### REQUIREMENT
Find the string "that" in the records. Copy every line it appears in.

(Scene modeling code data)
★ ★ ★ ★ ★ ★ ★
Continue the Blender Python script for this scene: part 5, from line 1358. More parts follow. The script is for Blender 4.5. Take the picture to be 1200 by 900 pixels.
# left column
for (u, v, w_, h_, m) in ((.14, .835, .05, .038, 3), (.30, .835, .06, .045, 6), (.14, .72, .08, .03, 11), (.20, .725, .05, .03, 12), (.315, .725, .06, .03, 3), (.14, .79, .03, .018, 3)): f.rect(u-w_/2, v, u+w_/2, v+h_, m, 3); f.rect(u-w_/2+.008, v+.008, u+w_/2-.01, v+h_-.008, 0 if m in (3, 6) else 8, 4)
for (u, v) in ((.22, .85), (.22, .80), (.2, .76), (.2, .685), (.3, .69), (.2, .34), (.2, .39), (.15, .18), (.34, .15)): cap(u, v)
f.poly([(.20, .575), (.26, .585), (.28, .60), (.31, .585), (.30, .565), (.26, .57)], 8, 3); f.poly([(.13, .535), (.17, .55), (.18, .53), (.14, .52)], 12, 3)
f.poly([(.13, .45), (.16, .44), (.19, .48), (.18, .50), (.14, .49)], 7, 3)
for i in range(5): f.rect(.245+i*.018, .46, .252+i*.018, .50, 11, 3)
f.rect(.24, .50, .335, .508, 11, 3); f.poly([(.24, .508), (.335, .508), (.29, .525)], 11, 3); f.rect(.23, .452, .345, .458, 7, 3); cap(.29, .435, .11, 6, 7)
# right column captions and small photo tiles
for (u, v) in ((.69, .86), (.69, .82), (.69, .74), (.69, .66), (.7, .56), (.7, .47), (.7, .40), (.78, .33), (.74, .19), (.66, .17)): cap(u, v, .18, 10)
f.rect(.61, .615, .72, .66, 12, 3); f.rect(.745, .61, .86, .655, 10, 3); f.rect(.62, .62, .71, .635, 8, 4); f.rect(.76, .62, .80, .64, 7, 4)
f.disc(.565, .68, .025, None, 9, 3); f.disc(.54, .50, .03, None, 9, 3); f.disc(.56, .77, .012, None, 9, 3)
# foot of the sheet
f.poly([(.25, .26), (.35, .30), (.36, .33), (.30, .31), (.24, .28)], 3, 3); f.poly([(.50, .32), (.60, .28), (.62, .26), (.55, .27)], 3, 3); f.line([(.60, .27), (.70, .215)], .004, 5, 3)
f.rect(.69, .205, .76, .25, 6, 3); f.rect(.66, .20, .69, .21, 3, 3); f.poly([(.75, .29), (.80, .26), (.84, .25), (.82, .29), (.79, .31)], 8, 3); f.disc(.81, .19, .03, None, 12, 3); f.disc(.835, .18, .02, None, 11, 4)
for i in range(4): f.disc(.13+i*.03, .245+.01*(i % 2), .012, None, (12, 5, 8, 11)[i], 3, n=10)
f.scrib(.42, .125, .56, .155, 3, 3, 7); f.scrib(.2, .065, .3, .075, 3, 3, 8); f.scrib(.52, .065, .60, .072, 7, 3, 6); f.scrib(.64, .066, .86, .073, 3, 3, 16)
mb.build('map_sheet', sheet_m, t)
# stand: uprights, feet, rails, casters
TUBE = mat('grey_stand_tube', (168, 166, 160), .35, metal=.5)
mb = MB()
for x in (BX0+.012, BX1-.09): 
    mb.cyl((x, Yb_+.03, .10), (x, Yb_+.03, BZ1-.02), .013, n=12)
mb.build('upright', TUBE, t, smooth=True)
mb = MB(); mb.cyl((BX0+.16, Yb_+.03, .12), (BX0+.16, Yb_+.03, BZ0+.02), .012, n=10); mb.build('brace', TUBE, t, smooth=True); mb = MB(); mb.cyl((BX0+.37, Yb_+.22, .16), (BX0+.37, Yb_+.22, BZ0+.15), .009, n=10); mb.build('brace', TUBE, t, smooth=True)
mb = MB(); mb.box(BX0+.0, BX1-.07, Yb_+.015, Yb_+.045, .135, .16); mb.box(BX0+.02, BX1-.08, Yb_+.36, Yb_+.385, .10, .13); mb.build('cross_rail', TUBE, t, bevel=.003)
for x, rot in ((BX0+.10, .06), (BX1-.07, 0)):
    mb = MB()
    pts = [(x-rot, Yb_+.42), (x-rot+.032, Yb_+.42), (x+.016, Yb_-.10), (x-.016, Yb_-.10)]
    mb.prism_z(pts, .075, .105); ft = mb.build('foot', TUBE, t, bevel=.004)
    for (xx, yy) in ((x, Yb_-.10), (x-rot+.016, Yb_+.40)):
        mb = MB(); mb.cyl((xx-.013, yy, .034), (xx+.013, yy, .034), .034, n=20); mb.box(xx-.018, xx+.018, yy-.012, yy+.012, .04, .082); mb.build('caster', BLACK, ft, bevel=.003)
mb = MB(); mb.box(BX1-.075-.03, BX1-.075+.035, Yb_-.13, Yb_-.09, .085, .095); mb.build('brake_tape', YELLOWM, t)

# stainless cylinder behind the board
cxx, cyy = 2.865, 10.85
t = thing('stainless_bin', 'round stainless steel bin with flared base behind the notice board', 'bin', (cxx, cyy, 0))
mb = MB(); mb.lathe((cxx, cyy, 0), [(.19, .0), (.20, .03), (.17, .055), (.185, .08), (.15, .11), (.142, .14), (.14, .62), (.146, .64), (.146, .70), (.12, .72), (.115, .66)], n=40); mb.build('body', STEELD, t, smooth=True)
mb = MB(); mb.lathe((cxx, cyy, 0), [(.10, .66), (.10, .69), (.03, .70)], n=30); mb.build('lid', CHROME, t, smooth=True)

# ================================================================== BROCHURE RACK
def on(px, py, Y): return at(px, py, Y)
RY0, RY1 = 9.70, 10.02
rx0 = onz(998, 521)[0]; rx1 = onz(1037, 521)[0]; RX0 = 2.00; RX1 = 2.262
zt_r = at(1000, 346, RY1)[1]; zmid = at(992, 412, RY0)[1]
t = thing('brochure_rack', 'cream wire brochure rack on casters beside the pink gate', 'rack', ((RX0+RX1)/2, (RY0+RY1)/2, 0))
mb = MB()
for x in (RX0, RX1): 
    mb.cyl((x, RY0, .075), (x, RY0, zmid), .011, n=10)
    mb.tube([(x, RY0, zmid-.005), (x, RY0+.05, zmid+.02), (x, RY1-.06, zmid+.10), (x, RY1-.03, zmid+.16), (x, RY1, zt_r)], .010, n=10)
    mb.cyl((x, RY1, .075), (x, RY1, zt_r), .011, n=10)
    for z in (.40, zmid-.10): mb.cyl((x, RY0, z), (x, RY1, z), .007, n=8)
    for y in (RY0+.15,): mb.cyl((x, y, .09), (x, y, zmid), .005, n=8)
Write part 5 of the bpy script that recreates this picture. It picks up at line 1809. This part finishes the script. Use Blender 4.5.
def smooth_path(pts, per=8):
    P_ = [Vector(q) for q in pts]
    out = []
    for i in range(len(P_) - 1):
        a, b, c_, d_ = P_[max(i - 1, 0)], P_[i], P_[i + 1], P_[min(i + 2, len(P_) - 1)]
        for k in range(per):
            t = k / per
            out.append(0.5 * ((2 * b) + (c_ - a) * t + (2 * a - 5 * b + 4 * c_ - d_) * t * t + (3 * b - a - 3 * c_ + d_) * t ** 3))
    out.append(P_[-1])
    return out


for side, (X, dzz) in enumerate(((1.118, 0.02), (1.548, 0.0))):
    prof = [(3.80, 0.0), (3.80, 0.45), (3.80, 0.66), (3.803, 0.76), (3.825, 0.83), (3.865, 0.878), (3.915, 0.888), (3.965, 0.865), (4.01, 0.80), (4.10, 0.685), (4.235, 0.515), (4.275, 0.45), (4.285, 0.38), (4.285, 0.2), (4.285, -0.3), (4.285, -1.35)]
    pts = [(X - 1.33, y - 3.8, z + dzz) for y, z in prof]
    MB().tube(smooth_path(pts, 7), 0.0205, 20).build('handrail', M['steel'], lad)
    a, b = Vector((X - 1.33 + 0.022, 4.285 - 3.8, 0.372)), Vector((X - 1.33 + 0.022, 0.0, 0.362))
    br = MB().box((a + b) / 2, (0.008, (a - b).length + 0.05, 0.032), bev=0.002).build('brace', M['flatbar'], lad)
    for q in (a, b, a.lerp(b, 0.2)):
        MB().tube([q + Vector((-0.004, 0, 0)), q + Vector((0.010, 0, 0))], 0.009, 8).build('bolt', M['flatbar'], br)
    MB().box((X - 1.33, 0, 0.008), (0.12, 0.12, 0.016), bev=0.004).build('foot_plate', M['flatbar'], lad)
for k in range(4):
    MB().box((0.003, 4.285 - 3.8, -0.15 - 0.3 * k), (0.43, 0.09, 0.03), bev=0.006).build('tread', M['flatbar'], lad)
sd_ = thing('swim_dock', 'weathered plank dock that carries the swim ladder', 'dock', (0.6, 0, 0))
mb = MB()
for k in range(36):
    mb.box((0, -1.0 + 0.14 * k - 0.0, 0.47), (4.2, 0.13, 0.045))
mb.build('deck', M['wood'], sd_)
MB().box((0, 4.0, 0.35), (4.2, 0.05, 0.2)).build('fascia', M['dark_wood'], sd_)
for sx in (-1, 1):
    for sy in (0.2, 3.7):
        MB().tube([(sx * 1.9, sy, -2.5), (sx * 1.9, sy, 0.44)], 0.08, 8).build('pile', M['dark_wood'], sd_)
★ ★ ★ ★ ★ ★ ★
### SOLUTION TO THE EXERCISE
Write part 5 of the bpy script that recreates this picture. It picks up at line 1809. This part finishes the script. Use Blender 4.5.
sd_ = thing('swim_dock', 'weathered plank dock that carries the swim ladder', 'dock', (0.6, 0, 0))